出来上がった土壁の下地である竹小舞は、とてもきれいで、土を塗ってしまうのがもったいない。
作業は地味でなかなか進まないのだけど、編みあがった面を見るとあふれる満足感。
そんな作業に、今日は町内から頼もしい助っ人が。
はじめの一本だけ編み方をお伝えすると、あとは一人でぐんぐん編んでくれました!早い!!
作業しづらい上面にも関わらず、あっという間に、1面完成!
ほんとにありがとうございます。


土壁は法隆寺にも使われている古い技術。
木造軸組み構法には、強すぎず、全体でやわらかく力を吸収する土壁ほど、ふさわしいものはないという。
「竹小舞掻き」を専門とする竹小舞職人さんもいるくらいなので、技術が洗練されていることがわかります。
しかし、阪神淡路大震災を境に、乾式工法の壁への転換が進み、壁土製造所も減っていったそうです。
このあたりの土壁のことについては、NPO法人土壁ネットワークさんがとてもわかりやすい冊子「土壁のつくりかた」を作っています。送料のみで送って下さるので、ご興味のある方はぜひ!

時間はかかるけど、機能性があり、ほっとする美しさがあり、何より地域にある素材でできて、職人さんのような速さと美しさを求めなければ、自分たちでもできる(まだ途中ですが)。
そんな技術を味わいながら、いろいろな方にご協力いただきながら、建てています。




2015年12月8日火曜日

ちいさなおむすび屋をつくる-旅とくらしと-

どこかへ旅をする時、観光名所もおいしい名物料理も、もちろん良いのですが、そこに住む人たちと一緒に時間を過ごして、暮らしぶりを見たり、一緒にやってみたり、そこから生み出される暮らしの風景を見たりするのがすごく好きです。
だから、家へ来てくれた人にも、せっかくなのでと、ついつい色々一緒にやりたくなってしまいます。
先日はるばる来てくれたのは、アメリカに住んでいる友人夫妻とその友人二人。
日本に訪れた初日(移動日を除いて)から、おじいちゃんの家に来たような懐かしい日本を、ちょっぴり一緒に味わってもらいました。
お手伝いいただいた作業
・大豆の脱穀
 ビンでトントントンと。

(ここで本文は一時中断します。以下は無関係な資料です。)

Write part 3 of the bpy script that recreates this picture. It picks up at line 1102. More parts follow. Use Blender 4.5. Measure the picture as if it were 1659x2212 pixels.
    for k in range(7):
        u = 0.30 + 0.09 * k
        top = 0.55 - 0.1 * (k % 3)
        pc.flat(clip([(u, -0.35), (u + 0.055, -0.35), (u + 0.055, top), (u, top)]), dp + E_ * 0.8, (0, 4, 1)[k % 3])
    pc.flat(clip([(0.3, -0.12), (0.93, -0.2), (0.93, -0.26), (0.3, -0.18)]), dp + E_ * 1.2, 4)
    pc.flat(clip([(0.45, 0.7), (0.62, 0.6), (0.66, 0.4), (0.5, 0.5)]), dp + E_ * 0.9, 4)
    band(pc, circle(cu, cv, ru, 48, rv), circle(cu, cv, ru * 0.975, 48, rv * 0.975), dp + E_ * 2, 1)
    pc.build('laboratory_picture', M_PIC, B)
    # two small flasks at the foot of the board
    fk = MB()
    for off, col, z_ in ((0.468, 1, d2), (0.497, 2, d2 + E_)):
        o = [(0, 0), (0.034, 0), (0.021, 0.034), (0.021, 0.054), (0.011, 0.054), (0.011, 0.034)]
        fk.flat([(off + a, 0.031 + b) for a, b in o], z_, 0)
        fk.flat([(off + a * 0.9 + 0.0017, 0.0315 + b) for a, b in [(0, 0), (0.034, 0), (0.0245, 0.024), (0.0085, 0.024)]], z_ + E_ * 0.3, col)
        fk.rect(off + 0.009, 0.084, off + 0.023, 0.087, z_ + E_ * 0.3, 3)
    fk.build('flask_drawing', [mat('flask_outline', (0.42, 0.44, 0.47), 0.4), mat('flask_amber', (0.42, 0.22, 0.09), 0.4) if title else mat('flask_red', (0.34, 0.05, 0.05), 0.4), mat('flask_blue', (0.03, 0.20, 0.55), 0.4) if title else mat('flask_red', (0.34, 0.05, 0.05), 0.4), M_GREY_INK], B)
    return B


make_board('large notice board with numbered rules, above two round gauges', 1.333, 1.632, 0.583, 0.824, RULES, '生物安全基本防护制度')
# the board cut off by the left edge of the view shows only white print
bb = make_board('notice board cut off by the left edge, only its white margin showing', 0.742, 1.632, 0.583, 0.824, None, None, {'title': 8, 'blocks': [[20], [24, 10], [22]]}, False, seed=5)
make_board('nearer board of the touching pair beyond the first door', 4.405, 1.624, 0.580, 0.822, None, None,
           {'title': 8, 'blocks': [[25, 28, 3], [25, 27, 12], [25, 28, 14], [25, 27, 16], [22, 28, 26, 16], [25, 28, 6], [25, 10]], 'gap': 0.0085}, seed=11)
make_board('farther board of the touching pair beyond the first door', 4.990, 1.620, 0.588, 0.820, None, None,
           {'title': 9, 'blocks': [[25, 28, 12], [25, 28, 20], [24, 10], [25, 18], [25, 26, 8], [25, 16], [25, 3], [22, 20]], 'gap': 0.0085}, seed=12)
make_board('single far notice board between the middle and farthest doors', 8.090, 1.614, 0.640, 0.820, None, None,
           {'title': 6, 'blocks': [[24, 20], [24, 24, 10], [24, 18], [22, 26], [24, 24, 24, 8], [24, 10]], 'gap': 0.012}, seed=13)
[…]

残り3種類あった脱穀待ちの大豆のうち、2種類の大豆の脱穀完了!


・おむすび小屋の土壁用の竹小舞編み
 アメリカでは、家の内装をDIYして住みやすくしていくのは普通のこと、大工仕事好きの友人の旦那さんは慣れた様子で頼もしかった!




・おむすびの試食
 外国人観光客の多い熊野古道で、どんなおむすびがよいか探るべく、3種類のおむすびを食べてもらいました。梅干しはストロングな味とのことで外国の方にはやっぱり難しそうです。
 
移動の疲れもあるはずなのに、ご飯の準備も手伝ってくれて。色々野菜を切ってもらい、鍋の具材や味噌と醤油ベースのおかずに。土鍋炊きの棚田の新米ご飯と漬物をいつものちゃぶ台とテーブルに並べて。地域の名物、茶がゆや、高菜漬け、よもぎもち(生のよもぎたっぷりでとってもおいしい!)、落花生もちに落花生豆腐、焼きイモなども出したり。どうかな、どうかなと心配には全く及ばず、どれもお箸で上手に、そしてもぐもぐ食べてくれて。嬉しいなぁ。
2日目は一緒に那智の滝へ。こちらへ来て半年、観光地らしいところへ全然行ってなかったので便乗させてもらいました。平日で、12月に入ったこともあり、人が少なくて、歩きやすかった。そして、個人的に関心が高かったのはお寺の建物。屋根の材は?太い柱にホゾ穴を開けるのは大変だったろうなぁ、など、日本の宮大工さんの技術、ほんとにすごいです。


アメリカ人の女性二人が、休む間もなく撮っていたたくさん写真。見せてもらうと、色鮮やかな近所の紅葉と銀杏だったり、蜂がコスモスの蜜を吸う瞬間だったり、アメリカにはないビートル(車)の軽のワゴンだったり。旅の途中はちょっとした光景もどれもステキな思い出の一部で、キラキラしてる。でも本当は日々の暮らしの光景もキラキラしたものがちりばめられていて。私たちの何気ない日々の暮らし(もちろんそれを結構楽しんでいるつもりですが)に、あらためてキラキラと光りを当ててもらった感じです。楽しい時間をありがとう!